Leaders Of March Still Have Not Attained Goal
WASHINGTON (AP)- The historic civil rights march on Washington- massive and
orderly and moving- has dramatized the wants of Negroes in America, but leaders
still faced the task today of trying to turn drama into action.
Speaker after speaker told the 200,000 Negro and white sympathizers massed
in front of the Lincoln Memorial Wednesday that their demonstration was no more
than a beginning.
"Those who hope that the Negro needed to blow off steam and will now be
content," said the Rev. Dr. Martin Luther King Jr., "will have a rude
awakening if the nation returns to business as usual."
The estimate of the size of the audience came from Police Chief Robert V. Murray,
he described it as "the largest crowd of participants in any Washington
event" in his memory, and possibly the greatest number taking active part
in an event in the capital's history.
Demonstrators and their leaders made it clear that one sign of progress in
their view, would be congressional approval of President Kennedy's civil rights
bill. But there was no evidence that the demonstration would move the Congress
into any faster consideration of the bill.
Kennedy, like the civil rights leaders, also talked in terms of a beginning.
He met with King and the other civil rights leaders after the demonstration
and said, "We have a long way yet to travel."
But the President also said "the cause of 20 million Negroes has been
advanced by the program so appropriately before the nation's shrine to the Great
Emancipator."
Kennedy, in his statement, spoke of the demonstration's "quiet dignity,"
and this was the element of the day that probably most impressed the city of
Washington.
Police had three minor arrests- none of a demonstrator. Red Cross workers reported
what they expected for a crowd so large: a share of headaches, faintings, broken
bones and insect bites. Demonstrators, tired and quiet, headed home in their
special buses and trains.
By 9 p.m. Washington police reported the city normal, and relieved almost all
special police details from duty.
At the height of the ceremonies, the crowds massed far east along the lengthy
pool that reflects the Washington Monument and far north almost to the State
Department and far south near the parkways by the Potomac River.
After the demonstration, A. Philip Randolph, 74, Negro director of the march
and president of the AFL-CIO Brotherhood of Sleeping Car Porters said: "The
march has already achieved its objective. It has awakened and aroused the conscience
of the nation."
There was some conflict not visible to the crowds at the Lincoln Memorial.
A demonstration leader, John Lewis, told a newsman later that he was forced
to rewrite his speech because the Most Rev. Patrick A. O' Boyle, Roman Catholic
archbishop of Washington, had objected to it.
Lewis, 23, A Negro, is chairman of the Student Nonviolent Coordinating Committee,
one of the youngest and most militant of the civil rights organizations.

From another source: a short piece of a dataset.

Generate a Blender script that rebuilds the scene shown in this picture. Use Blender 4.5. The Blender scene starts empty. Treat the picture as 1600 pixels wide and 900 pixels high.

Lewis said Archbishop O' Boyle, who delivered the invocation, had told march
leaders he would not appear on the same platform with Lewis if his prepared
speech was delivered as written. Lewis said the prelate considered the speech
revolutionary.
Lewis said a meeting was called of the civil rights leaders, and he was forced
to give in. When he gave his speech, he left out such comments as:
"We cannot depend on any political party, for both the Democrats and the
Republicans have betrayed the basic principles of the Declaration of Independence."
But the crowds did not know this, and they cheered and applauded the words
of Lewis. But they reserved their greatest applause for King, the chairman of
the Southern Christian Leadership Conference.
One supporter shouted out "the next president of the United States"
as King began to speak.
The Negro leader, 34, drew loud cheers when he pointed to the 20,000 or so
white sympathizers in the crowd and said, "Many of our white brothers have
come to realize that their destiny is tied up with our destiny and their freedom
is inextricably bound to our freedom."
One of the aims of the demonstrators was to convince Congress to pass President
Kennedy's civil rights bill soon. When several sympathetic congressmen were
introduced, demonstrators chanted at them: "Pass the bill. Pass the bill.
Pass the bill."
But there was no evidence that Congress would respond quickly to this demand.
Although some legislators like Sen. Hubert H. Humphrey, D-Minn., said the demonstration
would help pass the bill, others said it would not affect passage one way or
another.
And the House Judiciary Committee, with so many members taking off for their
Labor Day weekend, decided to postpone consideration of the bill until Sept.